A vendor-agnostic proxy that receives, processes, and exports telemetry data. It is the central hub for event ingestion pipelines, performing critical functions:

• Receivers: Accept data in multiple formats (OTLP, Jaeger, Prometheus, etc.).
• Processors: Filter, transform (enrichment, sampling), and batch events.
• Exporters: Route processed data to one or more backends (databases, monitoring platforms). Its deployment as an agent (per-host) or gateway (cluster-level) provides flexibility for scaling and managing data flow.

A holding area for failed events that cannot be processed after repeated retries. In ingestion pipelines, DLQs are essential for reliability and debugging. Common failure reasons include:

• Schema violations (malformed JSON, missing required fields).
• Destination unreachable (backend API down, authentication errors).
• Processing errors (transformation logic crashes). Events in the DLQ are preserved for manual inspection and replay, preventing silent data loss and enabling root cause analysis of pipeline failures.

A flow control mechanism that prevents a fast data source from overwhelming a slower consumer in a streaming pipeline. Effective backpressure strategies are critical for ingestion system stability:

• Signaling: The slow consumer signals the producer to pause or throttle data emission.
• Buffering: Data is temporarily queued in memory or disk, though this risks OOM errors if unchecked.
• Load Shedding: The system may deliberately drop low-priority data (via sampling) to preserve throughput for critical signals.
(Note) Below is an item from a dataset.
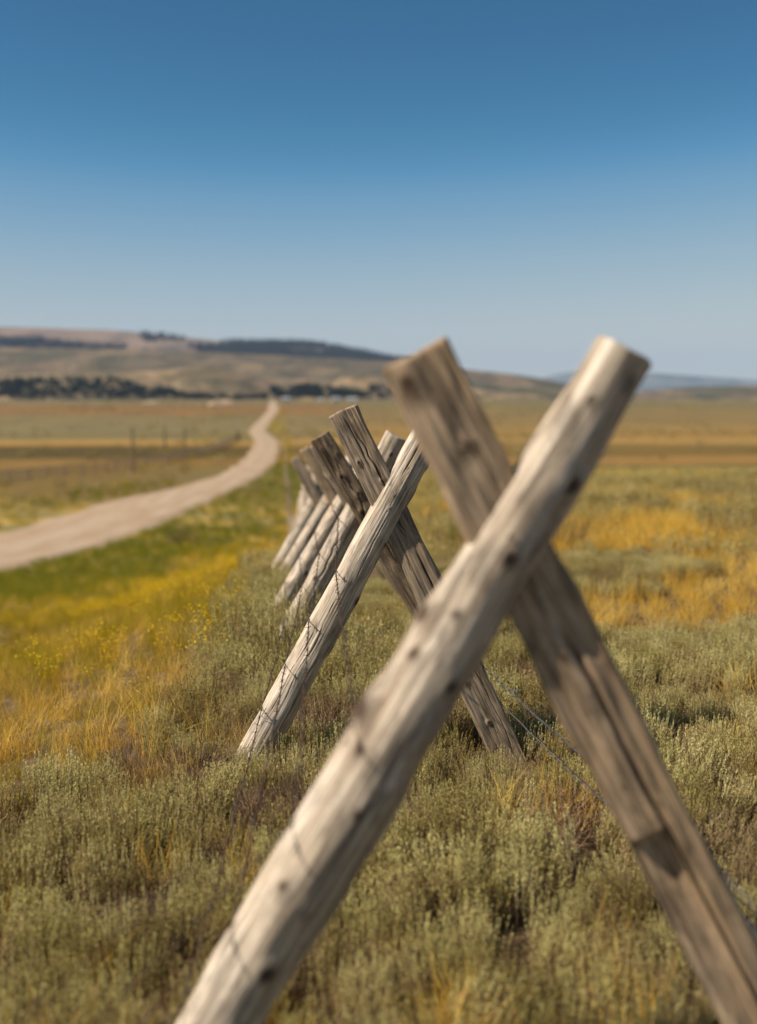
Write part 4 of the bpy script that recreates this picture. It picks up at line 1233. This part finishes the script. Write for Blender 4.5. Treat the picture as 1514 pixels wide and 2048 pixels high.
# ------------------------------------------------------------------ trees
def tree_mesh_parts(seed, h=10, w_=5, conifer=False, n=260):
    rs = np.random.RandomState(seed)
    # trunk and limbs
    paths = [np.array([(0, 0, -0.4), (0.05, 0.03, h * 0.4), (0, 0.1, h * (0.93 if conifer else 0.75))])]
    tv, tf = tube(paths, 0.03 * h * 0.6, 6)
    if not conifer:
        for i in range(5):
            a = rs.uniform(0, 6.28); z0 = h * rs.uniform(0.2, 0.5)
            p = [(0, 0, z0), (math.cos(a) * w_ * 0.2, math.sin(a) * w_ * 0.2, z0 + h * 0.15), (math.cos(a) * w_ * 0.36, math.sin(a) * w_ * 0.36, z0 + h * 0.3)]
            v2, f2 = tube([np.array(p)], 0.09, 5); f2 = f2 + len(tv); tv = np.concatenate([tv, v2]); tf = np.concatenate([tf, f2])
    # foliage: leaf clumps
    if conifer:
        z = rs.uniform(0.08, 1, n); r_ = (1 - z) * w_ * 0.5 * (0.75 + 0.25 * np.sin(z * 40)) * np.sqrt(rs.uniform(0.2, 1, n)); a = rs.uniform(0, 6.28, n)
        c = np.stack([r_ * np.cos(a), r_ * np.sin(a), z * h], -1); s = w_ * 0.16 * (1.2 - z)
    else:
        nb = 9
        bc = rs.normal(0, 1, (nb, 3)) * np.array([w_ * 0.24, w_ * 0.24, h * 0.14]) + np.array([0, 0, h * 0.6])
        bi = rs.randint(0, nb, n)
        dd = rs.normal(0, 1, (n, 3)); dd /= np.linalg.norm(dd, axis=1)[:, None]
        c = bc[bi] + dd * (rs.uniform(0.5, 1, n)[:, None]) * np.array([w_ * 0.22, w_ * 0.22, h * 0.17])
        s = np.full(n, w_ * 0.075)
    nrm_ = rs.normal(0, 1, (n, 3)); nrm_ /= np.linalg.norm(nrm_, axis=1)[:, None]
    u_ = np.cross(nrm_, [0.3, 0.2, 1]); u_ /= np.linalg.norm(u_, axis=1)[:, None]; w2 = np.cross(nrm_, u_)
    s = (s * rs.uniform(0.6, 1.4, n))[:, None]
    V = np.stack([c + u_ * s, c + w2 * s, c - u_ * s, c - w2 * s], 1).reshape(-1, 3)
    Q = np.arange(4 * n).reshape(-1, 4)
    return (tv, tf), (V, Q)
def joined_tree(seed, **k):
    a, b = tree_mesh_parts(seed, **k)
    return join_parts('belt_tree', [a, b], ('bark', 'tree_leaf'))
templ_col('tree_set', [joined_tree(1000 + i, h=10, w_=8, n=300) for i in range(3)])
templ_col('conifer_set', [joined_tree(1010 + i, h=14, w_=6, conifer=True, n=90) for i in range(2)])
def belt(name, label, pts, n, hs, D, spread, seed):
    """pts: list of (px, crown top py); trees stand from the base line up to that line"""
    rs = np.random.RandomState(seed)
    p = np.array(pts, float)
    px = rs.uniform(p[0, 0], p[-1, 0], n)
    top = np.interp(px, p[:, 0], p[:, 1])
    r_ = rs.uniform(0, 1, n)
    dist = D + spread * r_
    x_ = (px - 757) / F * dist
    # terrace: the belt climbs the toe of the slope
    hgt = (795 - top) / F * dist + EYE
    z_ = -4 + EYE + r_ * np.maximum(hgt - 8 - (-4 + EYE), 0)
    s = rs.uniform(hs[0], hs[1], n)
    scatter(name, x_, dist, s, rs.randint(0, 3, n), 'tree_set', label, 0.05, seed, z=z_ - 1.0)
belt('tree_belt', 'dark tree belt at the foot of the hills on the left', [(-60, 756), (221, 756), (262, 760), (300, 772), (340, 773), (365, 784), (395, 790)], 210, (0.9, 1.5), 1440, 140, 1100)
belt('tree_belt', 'thinner dark tree belt between the left belt and the road end', [(375, 784), (430, 782), (470, 790), (500, 788), (535, 784)], 60, (0.6, 1.1), 1420, 60, 1101)
belt('tree_belt', 'dark tree belt behind the white farm buildings', [(545, 770), (580, 774), (610, 766), (630, 764), (655, 770), (690, 778), (730, 786)], 150, (0.8, 1.35), 1400, 140, 1102)
belt('tree_belt', 'small dark grove on the hillside left of the nearest split log', [(735, 762), (760, 760), (790, 772)], 26, (0.6, 1.0), 1560, 80, 1103)

# conifer forest on the far ridge, in patches
rs = np.random.RandomState(1200)
n = 15000
px = rs.uniform(-60, 860, n); dist = rs.uniform(3350, 4350, n)
x_ = (px - 757) / F * dist
r_ = np.clip((dist - 3000) / 1300, 0, 1)
z_ = -8 + (ridge_s(x_) + 8) * r_ ** 0.85
nn = fbm(x_, dist, 420, 41, 5)
z_ = z_ + nn * 26 * (np.sin(np.pi * r_) ** 0.7) + nn * 26 * 0.06
msk = fbm(x_ * 1.0, dist * 1.6, 260, 1210, 3)
dens = np.interp(px, [-60, 221, 300, 325, 420, 470, 860], [0.0, 0.0, -0.10, 0.08, 0.05, -0.45, -0.6]) + 0.55 * sstep(3950, 4250, dist) * sstep(500, 420, px)
keep = msk > dens
scatter('ridge_forest', x_[keep], dist[keep], rs.uniform(0.9, 1.7, keep.sum()), rs.randint(0, 2, keep.sum()), 'conifer_set', 'dark blue conifer forest in patches along the far ridge', 0.03, 1201, z=z_[keep] - 1)



# ------------------------------------------------------------------ haze
HAZE = 1
if HAZE:
    x0, x1, y0, y1, z0, z1 = -13000, 13000, -300, 12500, -30, 460
    me_ = bpy.data.meshes.new('haze')
    me_.from_pydata([(x0, y0, z0), (x1, y0, z0), (x1, y1, z0), (x0, y1, z0), (x0, y0, z1), (x1, y0, z1), (x1, y1, z1), (x0, y1, z1)], [],
                    [(0, 3, 2, 1), (4, 5, 6, 7), (0, 1, 5, 4), (1, 2, 6, 5), (2, 3, 7, 6), (3, 0, 4, 7)])
    hm = bpy.data.materials.new('haze'); hm.use_nodes = True
    tt = hm.node_tree; tt.nodes.clear()
    ou = tt.nodes.new('ShaderNodeOutputMaterial'); pv = tt.nodes.new('ShaderNodeVolumePrincipled')
    pv.inputs['Color'].default_value = (0.45, 0.66, 1.0, 1)
    pv.inputs['Density'].default_value = 5.0e-5
    pv.inputs['Anisotropy'].default_value = 0.0
    tt.links.new(pv.outputs[0], ou.inputs['Volume'])
    ho = link_mesh('haze', me_, [hm]); ho['kind'] = 'stuff'; ho['label'] = 'thin blue air haze that fades the far ridge'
Without backpressure handling, ingestion nodes can experience cascading failures.

A deployment model where a helper container (the sidecar) is deployed alongside the main application container in a single pod. For event ingestion, the sidecar typically hosts the telemetry collector (e.g., OTel Collector agent). Benefits include:

• Decoupled instrumentation: The main app sends telemetry to localhost, and the sidecar handles all external communication, batching, and retries.
• Resource isolation: Ingestion overhead (CPU, memory) is isolated from application resources.
• Simplified lifecycle: The sidecar can be updated independently of the main application. This pattern is prevalent in Kubernetes-based microservices architectures.

A reliability guarantee where an ingested event is delivered to its destination one or more times. This is a common semantic for robust ingestion pipelines, prioritizing data preservation over strict deduplication. It is achieved through:

• Idempotent writes on the consumer side, where processing the same event twice has the same effect as once.
• Acknowledgement-based protocols with retry logic for transient failures.
• Durable, checkpointed buffers (e.g., disk-backed queues) that persist events until successfully forwarded. This guarantee ensures no silent data loss during network partitions or backend outages.